Hardy: L’économie de la région. On a énormément d’entreprises qui ont besoin d’aide. On a besoin d’aider l’économie, de remettre le courant dans la région et de l’aider à connaître un essor.
Q. Comment voyez-vous la dynamique politique dans la grande région de Québec avec trois libéraux et huit conservateurs?
R. Hardy: Les intérêts de la région de Québec vont être bien représentés à Ottawa. Je vais avoir des gens d’expérience qui vont m’aider à bien apprendre. On ne se ramasse pas dans un contexte où il y a plein de nouveaux conservateurs qui entrent en place.
Lavoie: Je la vois excellente. Quand j’étais à la chambre de commerce, je collaborais avec tout le monde. On travaille tous pour le citoyen. Il faut juste garder en tête pour qui on fait ça.
Q. Comment expliquer que parmi les 11 députés fédéraux de la Capitale-Nationale et de Chaudière-Appalaches, on ne retrouve qu’une seule femme?
R. Lavoie: Ce n’est pas quelque chose que j’avais regardé depuis lundi. Il faudrait plus regarder l’élection à grande échelle. Qu’est-ce que ça dit à plus grande échelle, plutôt que de regarder juste ici?
Hardy: La politique fédérale ou peut-être la politique en général attire moins les femmes à se joindre à l’aventure. Est-ce la vie que ça demande? Les sacrifices? Peut-être.
[La députée conservatrice de Bellechasse-Les Etchemins-Lévis] Dominique Vien fait vraiment un bon travail et est comme un poisson dans l’eau. Elle comprend tous les enjeux. On a vraiment des politiciennes exceptionnelles, mais c’est peut-être un métier qui attire plus les hommes.

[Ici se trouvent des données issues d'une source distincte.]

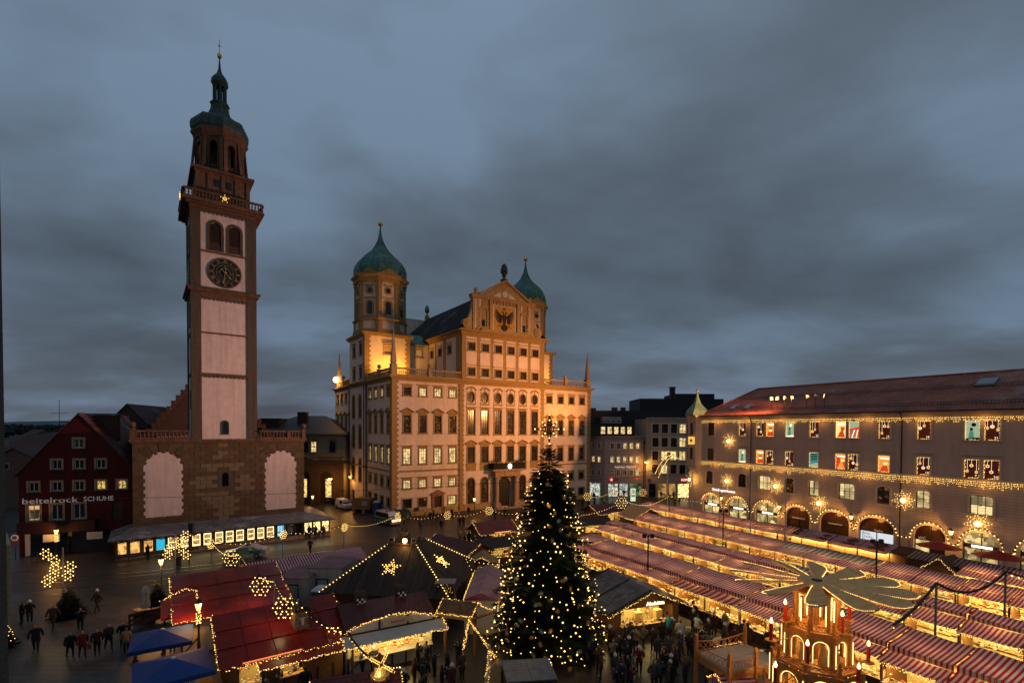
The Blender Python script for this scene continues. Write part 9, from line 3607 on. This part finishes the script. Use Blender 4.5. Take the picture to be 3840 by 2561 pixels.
PL['c'] = star_pole(-20.8, 60.9, 2.9, 'pole at the arcade corner', RAD(60), .5, .1)
PL['d'] = star_pole(-16.6, 71.7, 2.4, 'pole beside the police van', RAD(60), .55, 0)
PL['e'] = star_pole(-9.9, 72.7, 2.4, 'pole before the small town hall door', RAD(40), .6, .4)
PL['f'] = star_pole(-3.7, 72.1, 3.2, 'pole before the town hall portal', RAD(20), .62, .4)
PL['g'] = star_pole(13.5, 90.3, 2.9, 'pole right of the town hall corner', RAD(0), .75, .4)
PL['h'] = star_pole(20.3, 98.8, 2.7, 'pole before the newspaper house', 0, .75, .3)
PL['i'] = star_pole(25.6, 97.9, 2.7, 'pole beside the bus stop column', 0, .75, .5)
PL['j'] = star_pole(-24.6, 44.4, 3.4, 'pole at the corner of the striped stall', 0, .75, -.7, glow_=30)
PL['k'] = star_pole(-16.9, 35.0, 3.9, 'pole behind the first red hut', 0, .72, -.95, glow_=34)
PL['l'] = star_pole(-12.7, 29.2, 4.5, 'pole above the grill hut chimney', 0, .68, -.75, glow_=34)
PL['m'] = star_pole(-10.0, 29.6, 2.6, 'pole between grill hut and sausage stall', 0, .66, -.75, glow_=34)
PL['n'] = star_pole(15.2, 66.5, 5.3, 'pole at the head of the third stall row', 0, .8, -.4)
PL['o'] = Vector((10.0, 45.0, 4.2))
def gar(a, b, drop, label, step=.5, r=.09, bulb=.042):
 pa = PL[a] if isinstance(a, str) else Vector(a)
 pb = PL[b] if isinstance(b, str) else Vector(b)
 garland('fir_garland', label, sag(pa, pb, drop, 14), r, step, bulb, 'fir garlands with bulbs')
gar('a', 'b', .8, 'fir garland sagging in front of the police car')
gar('b', 'c', .6, 'fir garland along the right half of the tower arcade')
gar('c', 'd', .8, 'fir garland from the arcade corner to the police van')
gar('d', 'e', .8, 'fir garland before the left wing of the town hall')
gar('e', 'f', .8, 'fir garland before the town hall middle')
gar('f', (3.5, 73, 3.2), .8, 'fir garland from the town hall portal to the tree')
gar((6, 88, 3), 'g', .8, 'fir garland at the right corner of the town hall')
gar('g', 'h', .9, 'fir garland before the newspaper house')
gar('h', 'i', .8, 'fir garland at the bus stop column')
gar('i', (27, 82, 3.5), 1.0, 'dark garland from the bus stop to the stall rows', 0)
gar('a', 'j', .7, 'garland from the left pole down to the striped stall', .5)
gar('j', 'k', .6, 'garland over the first red hut', .55, .12)
gar('k', 'l', .6, 'garland between the two red huts', .5, .12)
gar('l', 'm', .5, 'garland over the grill hut chimney', .4, .12)
gar('m', (-5.4, 24.0, 3.4), .7, 'garland sweeping over the toy windmill', .35, .14)
gar((-4.2, 45.5, 3.0), (1.5, 42, 3.6), .3, 'garland from the sand coloured hut to the Christmas tree', .5, .12)
gar((-4.0, 45.0, 2.9), (-1.0, 36, 2.9), .5, 'garland over the pink striped tent', .8, .14)
gar((5.5, 60, 4.6), 'n', .8, 'long garland from the tree to the pole at the third row', .45, .1)
gar('n', (24.2, 75.5, 5.0), 1.0, 'garland over the far stall roofs', .45, .1)
gar((24.2, 75.5, 5.0), (30.5, 73.5, 4.8), .6, 'garland before the first bank arch', .45, .1)
gar((18.0, 23.0, 5.9), (27.6, 31.8, 5.2), .25, 'thick dark garland from the wing wheel to a pole', 2.2, .17, .04)
gar((27.6, 31.8, 5.2), (34.9, 34.6, 5.15), 1.0, 'thick dark unlit garland over the stalls at the right', 0, .17)
gar((34.9, 34.6, 5.15), (43, 36, 5.1), .7, 'garland leaving the picture at the right edge', .6, .15, .07)
for (x, y, h, lb, fl) in ((27.6, 31.8, 5.2, 'plain grey pole left of two at the right stalls', 0), (34.9, 34.6, 5.15, 'plain grey pole farthest right among the stalls', 0), (31.5, 42.3, 5.6, 'dark lamp mast before the second red parasol', 1),
 (12.1, 43.4, 5.7, 'dark lamp mast rising from the front stall row', 1), (24.7, 57.3, 5.7, 'dark lamp mast rising from the third stall row', 1), (24.2, 75.5, 5.0, 'thin garland pole at the far stalls', 0)):
 t = thing('lamp_mast' if fl else 'garland_pole', lb, 'mast' if fl else 'pole', (x, y, 0))
 mb = MB()
 mb.tube([(0, 0, 0), (0, 0, h)], .07, 6)
 ob('pole', mb, M_STEEL if not fl else M_IRON, t)
 if fl:
  for s in (-1, 1):
   mb = MB()
   mb.box(s * .35 - .16, s * .35 + .16, -.12, .12, h - .25, h + .1)
   mb.tube([(0, 0, h - .1), (s * .35, 0, h - .1)], .03, 4)
   ob('spot_head', mb, M_IRON, t)
for i, (x, y) in enumerate(((26.4, 71.9), (28.4, 67.1), (30.6, 62.9), (32.8, 58.9), (26.5, 83.7))):
 t = thing('flagpole', ('white flagpole first from the left before the bank', 'white flagpole second from the left before the bank', 'white flagpole third from the left before the bank', 'white flagpole fourth from the left before the bank', 'white flagpole standing before the sand coloured shop house')[i], 'flagpole', (x, y, 0), 0, 'flagpoles before the bank')
 mb = MB()
 mb.tube([(0, 0, 0), (0, 0, 10 if i < 4 else 8.6)], .09, 8, r1=.045)
 ob('pole', mb, mat('flagpole_white', (.5, .45, .42), rough=.4, var=.05), t)
def street_lamp(x, y, h, label, e=140, wrap=0, orange=1):
 t = thing('street_lamp', label, 'street lamp', (x, y, 0), 0, 'old-fashioned street lamps')
 mb = MB()
 mb.lathe([(.16, 0), (.16, .35), (.1, .5), (.1, .9), (.065, 1.1), (.05, h - .75), (.08, h - .7), (.03, h - .6)], 10)
 ob('lamp_post', mb, M_IRON, t)
 mb = MB()
 mb.lathe([(.11, h - .58), (.22, h - .1)], 6)
 ob('lamp_glass', mb, glow('lantern_glow', (1, .5, .12), 7.0), t)
 mb = MB()
 mb.lathe([(.3, h - .1), (.14, h + .08), (.05, h + .14), (.03, h + .26)], 6)
 for k in range(6):
  a = pi * k / 3
  mb.tube([(.11 * cos(a), .11 * sin(a), h - .58), (.23 * cos(a), .23 * sin(a), h - .1)], .014, 4)
 ob('lamp_hood', mb, M_IRON, t)
 lamp('POINT', (x, y - .35, h - .35), e * GLOW, ORANGE, .15, name='lantern_light')
 if wrap:
  mb = MB()
  for k in range(50):
   a, z = ru(0, 6.28), h - .6 - rnd.random() * .9
   mb.octa((.13 * cos(a), .13 * sin(a), z), .035)
  tag(ob('bulb_string', mb, M_BULB2, t), kind='stuff')
street_lamp(-20.3, 31.8, 3.7, 'street lamp wrapped in fairy lights between the red huts and blue parasols', 260, 1)
street_lamp(-29.7, 41.6, 3.9, 'glowing street lamp standing in a dark fir by the left red hut', 420)
street_lamp(-51.9, 56.0, 3.3, 'street lamp with bulb-wrapped neck before the red shoe shop', 160, 1)
street_lamp(-6.5, 88.7 - 3, 3.0, 'small glowing street lamp left of the town hall portal', 110)
street_lamp(-34.8, 86, 3.2, 'glowing street lamp at the right end of the tower arcade', 120)
for (p, lb, e) in (((-34.5, 93.5, 5.3), 'glowing orange hanging lamp before the porch of the hipped house', 320), ((4.6, 79.0, 8.0), 'glowing orange hanging lamp right of the town hall portal', 500), ((29.5, 108, 7.9), 'glowing orange lamp between corner house and shop house', 360)):
 t = thing('hanging_lamp', lb, 'street lamp', p, 0, 'hanging street lamps')
 mb = MB()
 mb.ball((0, 0, 0), .36, 12, 8, sz=.7)
 ob('lamp_bowl', mb, glow('sodium_bowl', (1, .5, .10), 10), t)
 mb = MB()
 mb.lathe([(.38, .1), (.2, .3), (.05, .4)], 12)
 mb.tube([(0, 0, .35), (0, 0, .8)], .02, 4)
 ob('lamp_hood', mb, M_IRON, t)
 lamp('POINT', (p[0], p[1] - .2, p[2] - .6), e * GLOW, ORANGE, .3, name='hanging_light')
for (x, y, h, lb, stars) in ((-35.2, 38.5, 5.5, 'tall pole with cascade of star lights on the left paving', [(-1.5, 5.0), (-.75, 4.5), (-.6, 3.9), (-.9, 3.3), (-1.4, 2.8), (.75, 4.0), (.5, 3.3)]),
 (-31.1, 45.4, 5.1, 'pole with cascade of star lights before the tower arcade', [(1.2, 5.0), (.6, 4.4), (-.6, 3.7), (-.8, 3.2), (.7, 3.8), (1.2, 3.2)])):
 t = thing('star_mast', lb, 'light pole', (x, y, 0))
 mb = MB()
 mb.tube([(0, 0, 0), (0, 0, h)], .06, 6)
 ob('pole', mb, M_STEEL, t)
 for i, (dx, z) in enumerate(stars):
  s = thing('star_light', 'small six-armed star light, %s from the top on the %s' % (ORD[i], 'left paving pole' if x < -33 else 'arcade pole'), 'light', (x + dx * .85, y, z), 0, 'cascading star lights')
  snow_star(s, .42)
  mb = MB()
  mb.tube([(0, .05, 0), (-dx * .85, .05, .1)], .015, 4)
  ob('wire_arm', mb, M_IRON, s)
 lamp('POINT', (x, y - .8, 3.6), 25 * GLOW, WARM, .5, name='star_mast_glow')
# signs
t = thing('traffic_light', 'dark traffic light on a pole in front of the arcade', 'traffic light', (-35.6, 54.2, 0))
mb = MB()
mb.tube([(0, 0, 0), (0, 0, 4.5)], .07, 6)
ob('pole', mb, M_IRON, t)
mb = MB()
mb.box(.15, .5, -.15, .15, 3.4, 4.4)
for k in range(3):
 mb.lathe([(.14, 0), (.14, .2)], 8, (0, 0)) if False else mb.box(.2, .45, -.35, -.15, 3.65 + k * .3, 3.69 + k * .3)
ob('signal_head', mb, M_IRON, t)
t = thing('litter_bin', 'dark round bin by the star pole before the arcade', 'bin', (-36.3, 53.4, 0))
mb = MB()
mb.lathe([(.3, 0), (.36, .9), (.3, .95)], 12)
ob('bin_body', mb, M_IRON, t)
t = thing('speed_sign', 'round thirty speed limit sign at the far left street', 'sign', (-55.6, 55.0, 0), ang(75))
mb = MB()
mb.tube([(0, 0, 0), (0, 0, 2.8)], .04, 6)
ob('pole', mb, M_IRON, t)
for z, m in ((2.5, glow('sign_lit', (1, .35, .15), .5)), (1.85, mat('sign_dim', (.3, .1, .08), var=.1))):
 mb = MB()
 mb.M = MT((0, -.06, z)) @ MR(RAD(90), 4, 'X')
 mb.lathe([(.34, 0), (.34, .03)], 18)
 o = ob('sign_plate', mb, m, t)
 if z > 2:
  mb = MB()
  mb.M = MT((0, -.095, z)) @ MR(RAD(90), 4, 'X')
  mb.lathe([(.27, 0), (.27, .01)], 18)
  ob('sign_face', mb, mat('sign_face', (.55, .45, .4), var=0), o)
  ob('lettering', text_mesh('30', .32, M_IRON, .006), parent=o, loc=(0, -.115, z - .11))
t = thing('bus_stop', 'lit white and green bus stop column before the newspaper house', 'sign', (25.0, 101.3, 0), ang(85))
mb = MB()
mb.box(-.5, .5, -.1, .1, .3, 2.9)
ob('column_body', mb, glow('stop_white', (.85, .9, .7), .9), t)
mb = MB()
mb.box(-.42, .42, -.12, -.1, 1.2, 1.6)
mb.M = MT((0, -.1, 2.35)) @ MR(RAD(90), 4, 'X')
mb.lathe([(.36, 0), (.36, .03)], 16)
ob('stop_symbol', mb, glow('stop_green', (.1, .45, .08), .6), t)
ob('lettering', text_mesh('H', .5, glow('white_logo', (1, .9, .9), 1.2), .01), parent=t, loc=(0, -.14, 2.17))
t = thing('direction_sign', 'small dark framed direction sign by the police van', 'sign', (-15.3, 77.5, 0), ang(56))
mb = MB()
mb.tube([(0, 0, 0), (0, 0, 2.6)], .04, 5)
mb.box(-.15, .75, -.03, .03, 1.9, 2.5)
ob('sign_board', mb, M_IRON, t)
t = thing('shooting_star', 'bulb-outlined comet hanging before the sand coloured shop house', 'light', (34.0, 104.5, 9.8), 0)
mb = MB()
for pts in ([(0, 0, 0), (-1.6, 0, -.8), (-2.9, 0, -2.6), (-3.6, 0, -4.2)], [(0, 0, -.4), (-1.0, 0, -1.2), (-2.2, 0, -3.2), (-2.9, 0, -5.0)], [(.1, 0, .5), (-.9, 0, .6), (-1.7, 0, .1), (-2.2, 0, -1.2)], [(0, 0, -.5), (1.4, 0, -.9)], [(.1, 0, .5), (.5, 0, .1), (0, 0, -.5)]):
 bulbs(mb, pts, .2, .07)
tag(ob('bulb_string', mb, M_BULB2, t), kind='stuff')
mb = MB()
mb.tube([(-3.6, .06, -4.2), (-1.6, .06, -.8), (0, .06, 0), (1.4, .06, -.9)], .03, 4)
ob('comet_frame', mb, M_IRON, t)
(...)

Q. Connaissez-vous votre voisin de circonscription, lui aussi nouvellement élu?
R. Hardy: Je l’avais déjà croisé avec la chambre de commerce, étant entrepreneur moi-même. On s’était parlé un petit peu. C’est un gars qui connaît très bien le milieu entrepreneurial à Québec. On va avoir des points communs. Mais pour le reste, on ne se connaît pas.
Lavoie: Je ne le connais pas. Ce que j’ai connu, c’est durant la campagne. Ce n’est pas pour être plate, mais je me concentre vraiment sur ce que je peux faire. Et M. Hardy, je ne le connaissais pas.
Q. Les résultats de l’élection sont-ils une bonne ou une mauvaise nouvelle pour le projet de tramway à Québec?
R. Lavoie: Le Parti libéral a trois circonscriptions limitrophes où le tramway passe. Ça lance un message assez clair qu’on va de l’avant avec ce projet-là, une fois pour toutes. À un moment donné, qu’on arrête de le remettre en question tout le temps.
J’aimerais qu’on commence à réfléchir à la phase deux avec les citoyens de Beauport-Limoilou. Est-on capable d’amener la réflexion plus loin, pour influencer? Le fédéral ne porte pas ce projet, mais est-ce qu’on peut demander à nos citoyens ce qu’ils veulent pour la suite?
Hardy: Les libéraux sont en place, ils vont l’appuyer. Mais ce n’est pas un projet qui va aider l’ensemble de la population de la région de Québec. C’est sûr qu’on va le remettre en question. Les milliards qui vont être mis là-dedans, est-ce que tu es vraiment en train d’aider la grande région de Québec?
Chaque porte-à-porte que j’ai fait, chaque rencontre avec les entreprises ou avec des maires et mairesses, personne ne m’a parlé de tramway depuis le début de la campagne. On me parle du troisième lien. Le tramway n’amènera personne à Baie-Saint-Paul, je ne vous l’apprends pas.
Q. Les résultats de l’élection sont-ils une bonne ou une mauvaise nouvelle pour le projet de troisième lien à Québec?
R. Hardy: Ça va être un combat, j’imagine. Est-ce que ça va être d’aller chercher des alliances? Il y a plein de points super positifs à mettre en place avec le troisième lien, mais ça va être un dossier à défendre.
Lavoie: C‘est un projet dont on parle beaucoup trop, mais qui n’existe pas. On n’a pas d’études, on n’a rien. On en parle pour l’opposer au tramway. Les projets doivent s’additionner et tous les projets structurants dans la région devraient s’additionner et non s’opposer.
Beaucoup ont parlé d’un projet régional, mais les gens de Beauport-Limoilou sont tannés du trafic. Quand on parle d’un projet potentiel qui amènerait 10 000 à 15 000 personnes de Lévis dans la circonscription, ils me demandent si ça va diminuer leur trafic.